Но Третьяков внес планомерность и дисциплину в наши довольно-таки сумбурные начинания, и Приморское литературно-художественное общество «Балаганчик» открылось в подвале, разукрашенном розовыми маками. Сюда перекочевал передовик Киевский со своей бесконечной сигарой; сюда сходили сверху артисты верхней сцены; заходили партийцы, профсоюзники; приходила и владивостокская недобитая буржуазия.
Колчаковский ставленник генерал Розанов прочно сидел в губернаторском доме. Подвал стала заполнять разношерстная публика. Колчаковские офицеры и контрразведчики не спрашивали разрешения при входе. Становилось скверно. Вечерние собрания замерли. Мы стали собираться днем.
Приехали и присоединились к нам О. Петровская и В. Силлов. Открыли студию литературы, стали устраивать конкурсы стихов. Для одного из них мною была написана «Тайга» («Стихи сегодняшнего дня»).
Однажды на улице я увидел широченную спину, по-дельфиньи согнутую в дугу. Я оглянулся на колыхавшегося по тротуару человека. Так и есть – это Бурлюк. Широченные жесткого сукна штаны, цветной жилет, одноглазка в недостающем глазу и – фигура фавна, столпа, отца русского футуризма, врастает в землю от неожиданной встречи.
Бурлюк жил с двумя детками и женой за сопками, в рабочей слободке. Жил он в парикмахерской, брошенной владельцем. Комнаты были заняты парами, книгами и холстом для картин. Бурлюк жил берложной жизнью. Он ходил, устраивал выставки, издавал книги, шумел и громил мещан и пассеистов. Наскребши немного денег, он закупал краски, холст, бумагу, чай, сахар, пшено, муку и материю на рубашки детям, всего этого месяцев на пять, и засаживался за холсты. Он писал маслом и акварелью, сепией и тушью, а жена его, Мария Никифоровна, сидела рядом, записывая диктуемые им рассказы и воспоминания.
Был он похож на дрессированного рабочего слона. Двери его квартиры никогда не запирались. Возвращавшиеся из доков рабочие часто заходили к нему смотреть его цветистые полотна и разговаривать о них – столь странных, ярких и непохожих на Третьяковскую галерею.
Бурлюк – молниеносный оратор. Он именно тот уличный художник и поэт, от которого идут жизнерадостные излучения неожиданных афоризмов, всегда свежих, глубоко убедительных, лишенных всякого фарисейства, интеллигентщины, умничания. Замечательный мастер, замечательный уличный мастер и искусник – Давид Бурлюк.
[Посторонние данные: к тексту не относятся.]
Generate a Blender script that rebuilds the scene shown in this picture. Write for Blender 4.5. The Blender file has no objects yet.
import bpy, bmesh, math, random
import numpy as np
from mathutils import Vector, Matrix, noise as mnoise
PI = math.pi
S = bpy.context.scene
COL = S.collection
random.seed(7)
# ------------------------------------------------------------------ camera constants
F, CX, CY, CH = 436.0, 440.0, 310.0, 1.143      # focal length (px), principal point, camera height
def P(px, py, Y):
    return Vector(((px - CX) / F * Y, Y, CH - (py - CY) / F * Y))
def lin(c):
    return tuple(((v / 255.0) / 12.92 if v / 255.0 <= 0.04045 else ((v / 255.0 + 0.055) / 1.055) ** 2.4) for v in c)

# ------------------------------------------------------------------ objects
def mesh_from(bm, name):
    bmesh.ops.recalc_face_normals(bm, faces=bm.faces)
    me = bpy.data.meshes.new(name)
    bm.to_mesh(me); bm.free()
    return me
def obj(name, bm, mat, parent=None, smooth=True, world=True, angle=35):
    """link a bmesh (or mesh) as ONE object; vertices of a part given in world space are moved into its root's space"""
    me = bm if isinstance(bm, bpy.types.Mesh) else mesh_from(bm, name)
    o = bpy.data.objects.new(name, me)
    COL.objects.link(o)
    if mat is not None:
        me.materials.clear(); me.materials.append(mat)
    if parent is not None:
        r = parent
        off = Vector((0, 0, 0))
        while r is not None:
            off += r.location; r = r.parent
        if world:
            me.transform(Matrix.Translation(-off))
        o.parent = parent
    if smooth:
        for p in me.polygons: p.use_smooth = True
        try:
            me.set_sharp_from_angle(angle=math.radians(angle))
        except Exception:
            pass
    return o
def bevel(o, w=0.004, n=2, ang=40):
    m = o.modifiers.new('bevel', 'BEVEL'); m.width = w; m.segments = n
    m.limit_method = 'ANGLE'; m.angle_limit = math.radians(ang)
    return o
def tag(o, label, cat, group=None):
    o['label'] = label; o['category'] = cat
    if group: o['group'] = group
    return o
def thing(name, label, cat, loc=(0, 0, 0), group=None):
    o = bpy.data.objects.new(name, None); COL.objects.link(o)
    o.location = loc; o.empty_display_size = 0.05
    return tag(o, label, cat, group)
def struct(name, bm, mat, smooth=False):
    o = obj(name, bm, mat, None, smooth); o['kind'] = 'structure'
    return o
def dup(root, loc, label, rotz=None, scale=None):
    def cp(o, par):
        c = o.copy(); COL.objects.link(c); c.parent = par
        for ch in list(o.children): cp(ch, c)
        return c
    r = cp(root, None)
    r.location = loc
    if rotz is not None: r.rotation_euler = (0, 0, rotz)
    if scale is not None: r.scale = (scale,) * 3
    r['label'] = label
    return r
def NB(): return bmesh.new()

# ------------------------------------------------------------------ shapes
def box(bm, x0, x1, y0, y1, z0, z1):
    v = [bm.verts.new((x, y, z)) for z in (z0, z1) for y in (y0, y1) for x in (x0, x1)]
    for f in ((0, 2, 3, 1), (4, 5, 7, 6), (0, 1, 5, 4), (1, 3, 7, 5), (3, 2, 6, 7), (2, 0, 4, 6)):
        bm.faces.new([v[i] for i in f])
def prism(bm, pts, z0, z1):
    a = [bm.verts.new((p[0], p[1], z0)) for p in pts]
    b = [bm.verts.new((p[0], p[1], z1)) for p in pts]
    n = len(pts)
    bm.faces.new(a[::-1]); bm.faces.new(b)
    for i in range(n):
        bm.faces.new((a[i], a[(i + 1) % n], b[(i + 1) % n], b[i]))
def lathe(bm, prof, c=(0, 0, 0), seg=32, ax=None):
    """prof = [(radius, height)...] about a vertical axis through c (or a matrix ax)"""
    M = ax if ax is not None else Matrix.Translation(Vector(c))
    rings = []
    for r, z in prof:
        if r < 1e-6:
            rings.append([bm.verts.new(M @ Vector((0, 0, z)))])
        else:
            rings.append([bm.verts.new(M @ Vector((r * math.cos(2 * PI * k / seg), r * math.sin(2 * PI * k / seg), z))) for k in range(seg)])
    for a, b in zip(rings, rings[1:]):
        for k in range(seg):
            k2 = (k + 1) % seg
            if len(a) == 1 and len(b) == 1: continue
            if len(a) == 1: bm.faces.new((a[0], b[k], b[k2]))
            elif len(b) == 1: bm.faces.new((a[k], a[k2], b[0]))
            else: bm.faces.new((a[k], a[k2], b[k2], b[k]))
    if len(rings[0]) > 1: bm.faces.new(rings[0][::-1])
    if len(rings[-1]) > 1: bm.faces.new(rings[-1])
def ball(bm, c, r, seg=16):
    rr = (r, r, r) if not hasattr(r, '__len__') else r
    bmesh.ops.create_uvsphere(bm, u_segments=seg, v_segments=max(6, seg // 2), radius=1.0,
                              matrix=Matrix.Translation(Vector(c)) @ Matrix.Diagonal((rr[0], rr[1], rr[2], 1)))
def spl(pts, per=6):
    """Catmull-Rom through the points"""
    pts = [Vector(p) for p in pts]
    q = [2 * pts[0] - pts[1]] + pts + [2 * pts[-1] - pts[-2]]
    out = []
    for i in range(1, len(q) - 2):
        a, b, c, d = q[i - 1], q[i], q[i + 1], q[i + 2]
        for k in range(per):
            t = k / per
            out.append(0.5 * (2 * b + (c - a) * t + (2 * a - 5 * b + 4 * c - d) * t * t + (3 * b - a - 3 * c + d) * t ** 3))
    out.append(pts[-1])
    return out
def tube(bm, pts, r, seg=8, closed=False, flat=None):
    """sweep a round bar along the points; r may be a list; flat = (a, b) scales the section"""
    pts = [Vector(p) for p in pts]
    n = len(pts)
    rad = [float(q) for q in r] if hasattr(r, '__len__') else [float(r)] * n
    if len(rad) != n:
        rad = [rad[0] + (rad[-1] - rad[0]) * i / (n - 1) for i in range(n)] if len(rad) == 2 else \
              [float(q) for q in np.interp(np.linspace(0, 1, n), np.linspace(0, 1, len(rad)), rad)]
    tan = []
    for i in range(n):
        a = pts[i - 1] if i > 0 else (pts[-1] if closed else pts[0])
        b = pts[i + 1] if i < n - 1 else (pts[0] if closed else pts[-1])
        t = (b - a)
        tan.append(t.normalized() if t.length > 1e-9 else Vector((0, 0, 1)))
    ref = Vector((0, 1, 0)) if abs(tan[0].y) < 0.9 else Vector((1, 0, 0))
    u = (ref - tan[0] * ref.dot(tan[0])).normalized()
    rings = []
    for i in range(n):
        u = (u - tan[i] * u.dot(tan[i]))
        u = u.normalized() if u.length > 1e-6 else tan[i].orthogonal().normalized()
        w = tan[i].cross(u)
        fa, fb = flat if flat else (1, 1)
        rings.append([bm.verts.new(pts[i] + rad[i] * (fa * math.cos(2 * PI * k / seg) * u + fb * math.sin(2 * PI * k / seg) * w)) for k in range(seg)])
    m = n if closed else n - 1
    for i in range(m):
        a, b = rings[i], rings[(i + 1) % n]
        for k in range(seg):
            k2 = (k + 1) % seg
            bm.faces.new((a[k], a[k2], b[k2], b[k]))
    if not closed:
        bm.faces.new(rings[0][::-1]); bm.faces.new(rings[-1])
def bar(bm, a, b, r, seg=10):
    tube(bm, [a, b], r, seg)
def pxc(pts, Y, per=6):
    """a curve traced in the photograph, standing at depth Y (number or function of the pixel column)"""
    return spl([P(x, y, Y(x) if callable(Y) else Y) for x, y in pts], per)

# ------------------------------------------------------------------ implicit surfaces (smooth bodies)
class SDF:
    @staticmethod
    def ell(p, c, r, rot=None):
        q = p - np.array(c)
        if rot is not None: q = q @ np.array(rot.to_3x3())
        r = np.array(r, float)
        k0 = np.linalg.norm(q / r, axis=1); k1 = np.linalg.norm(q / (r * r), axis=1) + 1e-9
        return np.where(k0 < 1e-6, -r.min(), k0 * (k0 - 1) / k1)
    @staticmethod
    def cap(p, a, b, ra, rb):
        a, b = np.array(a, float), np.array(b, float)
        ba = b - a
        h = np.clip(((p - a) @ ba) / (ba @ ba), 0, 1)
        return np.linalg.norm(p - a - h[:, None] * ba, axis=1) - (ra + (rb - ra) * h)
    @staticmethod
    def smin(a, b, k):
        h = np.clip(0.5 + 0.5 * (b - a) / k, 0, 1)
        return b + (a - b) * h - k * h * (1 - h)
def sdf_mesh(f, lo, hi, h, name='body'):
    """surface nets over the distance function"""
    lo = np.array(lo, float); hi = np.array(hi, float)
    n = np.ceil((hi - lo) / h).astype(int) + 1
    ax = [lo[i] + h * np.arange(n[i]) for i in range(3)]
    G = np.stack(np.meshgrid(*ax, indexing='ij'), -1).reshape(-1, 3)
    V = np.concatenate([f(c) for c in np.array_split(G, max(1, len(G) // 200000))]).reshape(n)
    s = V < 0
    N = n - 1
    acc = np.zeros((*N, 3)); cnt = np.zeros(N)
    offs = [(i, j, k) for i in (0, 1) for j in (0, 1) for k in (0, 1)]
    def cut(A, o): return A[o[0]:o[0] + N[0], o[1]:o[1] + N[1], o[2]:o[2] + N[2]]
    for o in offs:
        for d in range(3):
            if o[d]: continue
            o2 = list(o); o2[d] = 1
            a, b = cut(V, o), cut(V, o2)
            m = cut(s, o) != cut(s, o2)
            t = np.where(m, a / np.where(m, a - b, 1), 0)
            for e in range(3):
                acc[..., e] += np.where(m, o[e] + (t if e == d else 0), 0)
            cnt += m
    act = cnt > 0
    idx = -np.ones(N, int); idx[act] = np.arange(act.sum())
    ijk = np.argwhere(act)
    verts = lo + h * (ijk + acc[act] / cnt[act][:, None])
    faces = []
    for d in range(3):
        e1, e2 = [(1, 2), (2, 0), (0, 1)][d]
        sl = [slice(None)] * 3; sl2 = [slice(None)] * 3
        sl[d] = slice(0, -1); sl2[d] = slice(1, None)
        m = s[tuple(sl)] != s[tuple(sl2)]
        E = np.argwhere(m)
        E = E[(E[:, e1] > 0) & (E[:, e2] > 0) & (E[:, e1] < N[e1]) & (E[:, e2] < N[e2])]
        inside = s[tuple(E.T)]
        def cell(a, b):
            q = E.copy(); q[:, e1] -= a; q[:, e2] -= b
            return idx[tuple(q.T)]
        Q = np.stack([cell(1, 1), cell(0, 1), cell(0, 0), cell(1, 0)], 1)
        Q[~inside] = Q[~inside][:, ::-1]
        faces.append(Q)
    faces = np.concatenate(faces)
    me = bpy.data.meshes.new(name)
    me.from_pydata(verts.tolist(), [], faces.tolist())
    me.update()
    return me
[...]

Но он, конечно, невозможен ни в каком скрупулезном литературно-художественном собрании. Все равно что слон в стеклянной торговле. Он давит, толкает, крушит и разрушает все полочки с художественными восторгами. Он в пестрых штанах – сам себе плакат, с подмалеванной щекой, на эстраде, на улице, в толпе. Там ему по себе. Скажут: шарлатанство, оригинальничание. Да, пестрое, цветное, блистательное шарлатанство, а не подхалимство, уживчивость, постничанье, пролезание бочком, скромность монашествующих во искусстве ради многолетнего признания, привычки к бездарности, к мельканию у всех на глазах с сознанием собственного двухвершкового достоинства. А ради чего все это шарлатанство? Ради того, чтобы иметь возможность пять-шесть месяцев спокойно заниматься любимым делом. Ради того, чтобы накопить себе запас знаний, опыта, заготовок.